Exercise instructions
Give back exactly the lines from the start of the listing to the line containing "b = MB(); c = cp(.777,1.835,.0022);", inclusive, and nothing beyond them.

## Start Entries provided

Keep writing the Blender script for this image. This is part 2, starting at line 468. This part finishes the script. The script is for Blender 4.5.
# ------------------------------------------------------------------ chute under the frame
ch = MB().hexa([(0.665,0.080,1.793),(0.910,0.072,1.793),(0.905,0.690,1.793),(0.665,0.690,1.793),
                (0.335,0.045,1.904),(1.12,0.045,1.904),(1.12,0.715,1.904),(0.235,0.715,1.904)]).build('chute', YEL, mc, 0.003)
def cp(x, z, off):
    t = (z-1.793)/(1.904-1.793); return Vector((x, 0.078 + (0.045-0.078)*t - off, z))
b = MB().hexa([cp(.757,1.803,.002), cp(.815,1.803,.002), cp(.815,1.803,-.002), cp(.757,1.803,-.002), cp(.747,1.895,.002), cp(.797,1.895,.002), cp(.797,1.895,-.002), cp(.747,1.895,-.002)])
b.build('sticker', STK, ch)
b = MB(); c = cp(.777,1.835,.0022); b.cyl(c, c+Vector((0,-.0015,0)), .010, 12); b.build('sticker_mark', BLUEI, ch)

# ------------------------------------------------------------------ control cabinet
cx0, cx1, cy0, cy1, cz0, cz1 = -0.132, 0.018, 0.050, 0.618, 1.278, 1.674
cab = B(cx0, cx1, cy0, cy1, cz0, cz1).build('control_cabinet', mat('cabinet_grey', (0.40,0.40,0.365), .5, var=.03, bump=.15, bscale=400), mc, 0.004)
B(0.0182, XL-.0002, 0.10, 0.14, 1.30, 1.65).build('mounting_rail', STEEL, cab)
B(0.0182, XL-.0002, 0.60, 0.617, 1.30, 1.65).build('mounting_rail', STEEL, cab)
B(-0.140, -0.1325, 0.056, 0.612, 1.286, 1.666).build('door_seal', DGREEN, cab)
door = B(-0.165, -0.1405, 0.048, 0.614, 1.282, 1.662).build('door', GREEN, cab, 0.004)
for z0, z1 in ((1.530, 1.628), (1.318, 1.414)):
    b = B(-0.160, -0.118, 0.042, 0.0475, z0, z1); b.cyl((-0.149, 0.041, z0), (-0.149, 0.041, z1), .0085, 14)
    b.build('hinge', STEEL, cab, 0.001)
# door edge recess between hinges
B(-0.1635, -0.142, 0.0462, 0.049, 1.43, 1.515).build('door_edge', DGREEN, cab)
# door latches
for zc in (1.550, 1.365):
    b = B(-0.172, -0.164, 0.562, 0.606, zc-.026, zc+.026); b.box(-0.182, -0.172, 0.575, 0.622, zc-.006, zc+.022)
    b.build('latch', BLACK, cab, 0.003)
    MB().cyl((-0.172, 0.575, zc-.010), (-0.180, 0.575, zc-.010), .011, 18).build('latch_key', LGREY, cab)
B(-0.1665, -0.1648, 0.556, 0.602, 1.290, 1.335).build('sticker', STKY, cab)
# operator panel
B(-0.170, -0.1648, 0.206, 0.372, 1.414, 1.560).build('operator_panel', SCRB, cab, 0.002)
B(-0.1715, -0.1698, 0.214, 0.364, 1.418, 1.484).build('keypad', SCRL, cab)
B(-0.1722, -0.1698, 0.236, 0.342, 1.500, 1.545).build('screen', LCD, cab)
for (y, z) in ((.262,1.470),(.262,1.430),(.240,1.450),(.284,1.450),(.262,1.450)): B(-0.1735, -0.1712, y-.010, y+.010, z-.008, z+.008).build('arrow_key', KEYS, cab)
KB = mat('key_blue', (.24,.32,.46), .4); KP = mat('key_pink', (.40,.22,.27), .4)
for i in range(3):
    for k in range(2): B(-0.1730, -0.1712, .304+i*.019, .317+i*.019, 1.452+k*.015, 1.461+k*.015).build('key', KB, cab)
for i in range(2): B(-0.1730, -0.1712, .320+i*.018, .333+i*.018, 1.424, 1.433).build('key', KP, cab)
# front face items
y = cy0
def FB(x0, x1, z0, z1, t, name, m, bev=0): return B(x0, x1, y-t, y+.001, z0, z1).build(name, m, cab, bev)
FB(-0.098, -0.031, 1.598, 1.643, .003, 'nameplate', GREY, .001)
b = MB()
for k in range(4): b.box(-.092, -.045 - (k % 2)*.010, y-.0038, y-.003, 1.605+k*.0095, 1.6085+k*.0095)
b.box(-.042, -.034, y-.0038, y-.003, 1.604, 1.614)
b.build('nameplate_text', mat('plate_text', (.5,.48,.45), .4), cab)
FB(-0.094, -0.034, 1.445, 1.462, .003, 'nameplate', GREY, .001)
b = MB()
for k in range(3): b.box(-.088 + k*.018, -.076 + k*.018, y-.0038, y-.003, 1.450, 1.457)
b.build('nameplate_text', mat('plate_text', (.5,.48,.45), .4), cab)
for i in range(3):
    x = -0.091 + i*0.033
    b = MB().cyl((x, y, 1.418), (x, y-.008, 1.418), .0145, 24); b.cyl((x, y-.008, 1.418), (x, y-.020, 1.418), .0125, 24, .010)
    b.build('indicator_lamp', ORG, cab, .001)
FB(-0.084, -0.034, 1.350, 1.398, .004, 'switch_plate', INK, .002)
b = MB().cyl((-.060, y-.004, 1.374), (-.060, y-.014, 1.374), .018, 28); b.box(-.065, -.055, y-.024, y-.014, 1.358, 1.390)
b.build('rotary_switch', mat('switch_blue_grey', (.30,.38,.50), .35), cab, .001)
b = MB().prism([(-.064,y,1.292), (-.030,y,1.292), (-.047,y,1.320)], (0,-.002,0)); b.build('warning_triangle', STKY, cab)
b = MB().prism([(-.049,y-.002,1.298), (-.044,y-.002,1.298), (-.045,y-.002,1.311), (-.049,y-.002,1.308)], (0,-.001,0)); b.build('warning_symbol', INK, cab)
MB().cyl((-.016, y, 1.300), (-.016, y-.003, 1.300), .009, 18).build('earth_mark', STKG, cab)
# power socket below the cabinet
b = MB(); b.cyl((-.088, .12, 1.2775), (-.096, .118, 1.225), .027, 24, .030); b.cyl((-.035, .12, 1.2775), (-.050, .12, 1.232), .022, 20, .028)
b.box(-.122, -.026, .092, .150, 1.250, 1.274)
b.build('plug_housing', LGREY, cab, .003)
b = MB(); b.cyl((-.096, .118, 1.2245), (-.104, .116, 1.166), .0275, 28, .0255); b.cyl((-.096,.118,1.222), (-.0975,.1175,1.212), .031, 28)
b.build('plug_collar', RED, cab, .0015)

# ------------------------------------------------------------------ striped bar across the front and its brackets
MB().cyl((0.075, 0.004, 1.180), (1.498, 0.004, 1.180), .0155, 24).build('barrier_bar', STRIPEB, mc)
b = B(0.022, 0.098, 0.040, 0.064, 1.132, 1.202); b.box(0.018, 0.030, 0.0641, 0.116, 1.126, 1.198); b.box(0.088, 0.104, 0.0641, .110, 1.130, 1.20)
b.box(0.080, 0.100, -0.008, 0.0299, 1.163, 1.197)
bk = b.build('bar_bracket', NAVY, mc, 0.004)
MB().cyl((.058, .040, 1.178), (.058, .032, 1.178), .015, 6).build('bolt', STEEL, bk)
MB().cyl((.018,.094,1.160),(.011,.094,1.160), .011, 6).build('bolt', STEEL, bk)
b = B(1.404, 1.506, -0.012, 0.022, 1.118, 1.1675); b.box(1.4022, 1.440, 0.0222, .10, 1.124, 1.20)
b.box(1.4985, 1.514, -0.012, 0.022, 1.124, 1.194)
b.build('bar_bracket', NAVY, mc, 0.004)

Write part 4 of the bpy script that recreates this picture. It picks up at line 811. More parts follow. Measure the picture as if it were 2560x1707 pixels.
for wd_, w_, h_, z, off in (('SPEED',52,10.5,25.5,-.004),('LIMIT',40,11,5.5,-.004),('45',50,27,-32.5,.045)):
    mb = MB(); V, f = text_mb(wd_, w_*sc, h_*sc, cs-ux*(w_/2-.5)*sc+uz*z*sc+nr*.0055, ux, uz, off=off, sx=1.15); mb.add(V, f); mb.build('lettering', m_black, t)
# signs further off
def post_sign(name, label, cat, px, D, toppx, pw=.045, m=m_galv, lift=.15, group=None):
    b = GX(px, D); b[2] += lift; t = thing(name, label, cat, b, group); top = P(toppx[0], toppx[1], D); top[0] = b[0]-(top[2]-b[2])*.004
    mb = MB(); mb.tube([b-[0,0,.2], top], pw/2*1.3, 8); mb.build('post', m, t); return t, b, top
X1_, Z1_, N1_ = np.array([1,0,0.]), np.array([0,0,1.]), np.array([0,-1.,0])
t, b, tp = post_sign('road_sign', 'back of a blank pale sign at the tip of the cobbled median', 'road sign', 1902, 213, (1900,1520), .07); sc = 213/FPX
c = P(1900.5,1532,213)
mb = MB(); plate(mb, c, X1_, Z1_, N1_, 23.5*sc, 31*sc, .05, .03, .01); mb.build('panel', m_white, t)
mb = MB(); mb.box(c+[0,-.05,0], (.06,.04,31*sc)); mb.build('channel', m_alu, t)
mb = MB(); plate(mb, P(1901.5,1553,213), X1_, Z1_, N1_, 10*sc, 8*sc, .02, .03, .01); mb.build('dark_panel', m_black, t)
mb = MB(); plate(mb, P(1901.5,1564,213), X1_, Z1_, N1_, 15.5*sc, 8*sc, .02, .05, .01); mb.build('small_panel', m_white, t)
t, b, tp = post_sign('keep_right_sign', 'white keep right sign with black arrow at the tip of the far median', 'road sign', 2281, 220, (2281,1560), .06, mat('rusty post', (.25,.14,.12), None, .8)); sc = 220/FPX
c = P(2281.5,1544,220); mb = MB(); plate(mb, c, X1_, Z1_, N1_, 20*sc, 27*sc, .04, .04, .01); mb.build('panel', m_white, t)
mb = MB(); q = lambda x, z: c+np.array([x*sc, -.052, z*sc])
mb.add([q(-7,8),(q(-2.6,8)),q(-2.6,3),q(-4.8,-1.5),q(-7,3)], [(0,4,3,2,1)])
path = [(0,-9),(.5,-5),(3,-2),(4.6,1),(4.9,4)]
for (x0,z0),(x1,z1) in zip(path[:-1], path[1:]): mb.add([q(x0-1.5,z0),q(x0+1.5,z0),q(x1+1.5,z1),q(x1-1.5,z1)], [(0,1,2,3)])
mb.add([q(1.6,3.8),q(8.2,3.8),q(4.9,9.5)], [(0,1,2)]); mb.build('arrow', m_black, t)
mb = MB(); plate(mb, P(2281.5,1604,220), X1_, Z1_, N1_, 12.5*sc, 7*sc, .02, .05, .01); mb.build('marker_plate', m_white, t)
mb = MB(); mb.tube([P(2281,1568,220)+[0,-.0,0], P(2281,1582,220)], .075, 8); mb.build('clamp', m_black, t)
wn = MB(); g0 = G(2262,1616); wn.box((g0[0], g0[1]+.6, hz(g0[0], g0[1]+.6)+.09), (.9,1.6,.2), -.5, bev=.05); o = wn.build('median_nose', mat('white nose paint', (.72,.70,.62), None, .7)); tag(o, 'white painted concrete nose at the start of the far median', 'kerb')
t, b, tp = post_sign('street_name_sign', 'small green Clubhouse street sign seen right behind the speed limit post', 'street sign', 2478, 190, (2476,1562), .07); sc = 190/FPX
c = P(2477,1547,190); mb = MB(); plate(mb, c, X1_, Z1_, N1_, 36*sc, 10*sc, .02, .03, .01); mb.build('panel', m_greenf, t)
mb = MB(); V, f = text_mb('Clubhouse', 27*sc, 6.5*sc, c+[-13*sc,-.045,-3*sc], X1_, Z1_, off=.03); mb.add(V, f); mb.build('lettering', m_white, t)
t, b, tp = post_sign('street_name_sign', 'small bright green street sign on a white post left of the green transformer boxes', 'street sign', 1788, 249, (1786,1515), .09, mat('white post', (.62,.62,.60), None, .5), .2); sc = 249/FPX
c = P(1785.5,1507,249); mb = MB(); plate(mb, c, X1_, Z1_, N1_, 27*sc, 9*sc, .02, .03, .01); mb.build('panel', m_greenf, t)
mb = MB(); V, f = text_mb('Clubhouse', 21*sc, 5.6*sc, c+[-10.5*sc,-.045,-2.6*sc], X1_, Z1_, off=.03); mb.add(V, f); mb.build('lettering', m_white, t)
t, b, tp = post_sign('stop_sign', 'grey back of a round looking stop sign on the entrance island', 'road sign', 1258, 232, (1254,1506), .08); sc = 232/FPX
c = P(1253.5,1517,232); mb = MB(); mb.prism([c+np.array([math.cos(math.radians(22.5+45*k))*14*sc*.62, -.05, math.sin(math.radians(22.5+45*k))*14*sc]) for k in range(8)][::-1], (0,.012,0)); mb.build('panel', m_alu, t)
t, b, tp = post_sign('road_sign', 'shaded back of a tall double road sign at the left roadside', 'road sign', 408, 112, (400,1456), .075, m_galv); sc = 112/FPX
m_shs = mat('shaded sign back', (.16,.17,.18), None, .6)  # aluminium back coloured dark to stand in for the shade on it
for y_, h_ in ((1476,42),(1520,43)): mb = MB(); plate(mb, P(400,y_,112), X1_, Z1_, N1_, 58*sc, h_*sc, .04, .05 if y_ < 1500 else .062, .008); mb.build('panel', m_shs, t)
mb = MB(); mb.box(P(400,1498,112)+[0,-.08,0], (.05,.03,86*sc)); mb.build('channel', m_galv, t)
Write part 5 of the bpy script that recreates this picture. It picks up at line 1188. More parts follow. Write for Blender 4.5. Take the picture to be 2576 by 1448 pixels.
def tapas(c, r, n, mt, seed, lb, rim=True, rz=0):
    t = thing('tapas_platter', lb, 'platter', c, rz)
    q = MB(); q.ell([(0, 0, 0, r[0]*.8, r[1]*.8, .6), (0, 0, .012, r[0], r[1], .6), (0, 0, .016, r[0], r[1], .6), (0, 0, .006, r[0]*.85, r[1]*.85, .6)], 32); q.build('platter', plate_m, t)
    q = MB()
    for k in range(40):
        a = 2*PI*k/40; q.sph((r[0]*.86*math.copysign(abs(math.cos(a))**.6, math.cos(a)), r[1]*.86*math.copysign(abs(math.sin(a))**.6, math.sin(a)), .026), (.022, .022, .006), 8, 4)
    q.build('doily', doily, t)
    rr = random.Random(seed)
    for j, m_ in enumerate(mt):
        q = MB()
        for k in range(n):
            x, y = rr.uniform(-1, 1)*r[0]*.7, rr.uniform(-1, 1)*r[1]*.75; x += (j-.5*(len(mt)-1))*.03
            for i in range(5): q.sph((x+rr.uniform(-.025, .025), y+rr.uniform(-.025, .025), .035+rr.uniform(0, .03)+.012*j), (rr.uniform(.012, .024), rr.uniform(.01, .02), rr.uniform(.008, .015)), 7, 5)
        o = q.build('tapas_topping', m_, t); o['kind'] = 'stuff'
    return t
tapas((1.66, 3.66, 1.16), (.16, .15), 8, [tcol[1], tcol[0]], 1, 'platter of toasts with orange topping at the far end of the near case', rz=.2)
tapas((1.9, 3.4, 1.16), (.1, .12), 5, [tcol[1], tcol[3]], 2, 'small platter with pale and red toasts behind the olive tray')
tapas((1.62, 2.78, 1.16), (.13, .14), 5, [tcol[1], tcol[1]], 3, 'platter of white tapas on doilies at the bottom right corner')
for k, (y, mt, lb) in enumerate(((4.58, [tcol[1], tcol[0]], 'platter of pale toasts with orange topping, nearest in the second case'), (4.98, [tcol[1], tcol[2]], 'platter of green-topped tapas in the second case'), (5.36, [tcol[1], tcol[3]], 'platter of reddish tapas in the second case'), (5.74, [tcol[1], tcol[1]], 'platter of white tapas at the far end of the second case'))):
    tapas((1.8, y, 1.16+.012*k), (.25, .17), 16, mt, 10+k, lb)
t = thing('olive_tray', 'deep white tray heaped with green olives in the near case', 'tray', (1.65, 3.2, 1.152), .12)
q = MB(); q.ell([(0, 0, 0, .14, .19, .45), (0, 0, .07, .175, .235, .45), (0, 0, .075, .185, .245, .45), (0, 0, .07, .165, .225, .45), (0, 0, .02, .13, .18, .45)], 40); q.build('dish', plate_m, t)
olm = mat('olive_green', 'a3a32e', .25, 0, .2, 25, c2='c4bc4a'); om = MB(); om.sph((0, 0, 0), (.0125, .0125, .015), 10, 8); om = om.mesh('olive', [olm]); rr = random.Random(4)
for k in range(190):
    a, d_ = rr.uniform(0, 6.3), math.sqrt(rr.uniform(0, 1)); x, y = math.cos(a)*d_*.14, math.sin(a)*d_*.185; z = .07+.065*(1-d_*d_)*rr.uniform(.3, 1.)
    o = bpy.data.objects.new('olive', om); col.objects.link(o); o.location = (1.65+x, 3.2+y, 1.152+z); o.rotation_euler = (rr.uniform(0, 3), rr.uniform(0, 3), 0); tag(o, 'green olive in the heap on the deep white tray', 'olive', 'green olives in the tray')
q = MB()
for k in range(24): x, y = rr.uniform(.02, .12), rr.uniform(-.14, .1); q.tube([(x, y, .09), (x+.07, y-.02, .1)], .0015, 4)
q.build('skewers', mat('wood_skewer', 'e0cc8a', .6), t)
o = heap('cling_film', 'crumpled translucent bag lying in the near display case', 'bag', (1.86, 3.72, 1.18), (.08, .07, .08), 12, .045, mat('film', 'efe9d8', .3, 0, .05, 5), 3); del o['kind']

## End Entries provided

Solution to this task
Keep writing the Blender script for this image. This is part 2, starting at line 468. This part finishes the script. The script is for Blender 4.5.
# ------------------------------------------------------------------ chute under the frame
ch = MB().hexa([(0.665,0.080,1.793),(0.910,0.072,1.793),(0.905,0.690,1.793),(0.665,0.690,1.793),
                (0.335,0.045,1.904),(1.12,0.045,1.904),(1.12,0.715,1.904),(0.235,0.715,1.904)]).build('chute', YEL, mc, 0.003)
def cp(x, z, off):
    t = (z-1.793)/(1.904-1.793); return Vector((x, 0.078 + (0.045-0.078)*t - off, z))
b = MB().hexa([cp(.757,1.803,.002), cp(.815,1.803,.002), cp(.815,1.803,-.002), cp(.757,1.803,-.002), cp(.747,1.895,.002), cp(.797,1.895,.002), cp(.797,1.895,-.002), cp(.747,1.895,-.002)])
b.build('sticker', STK, ch)
b = MB(); c = cp(.777,1.835,.0022); b.cyl(c, c+Vector((0,-.0015,0)), .010, 12); b.build('sticker_mark', BLUEI, ch)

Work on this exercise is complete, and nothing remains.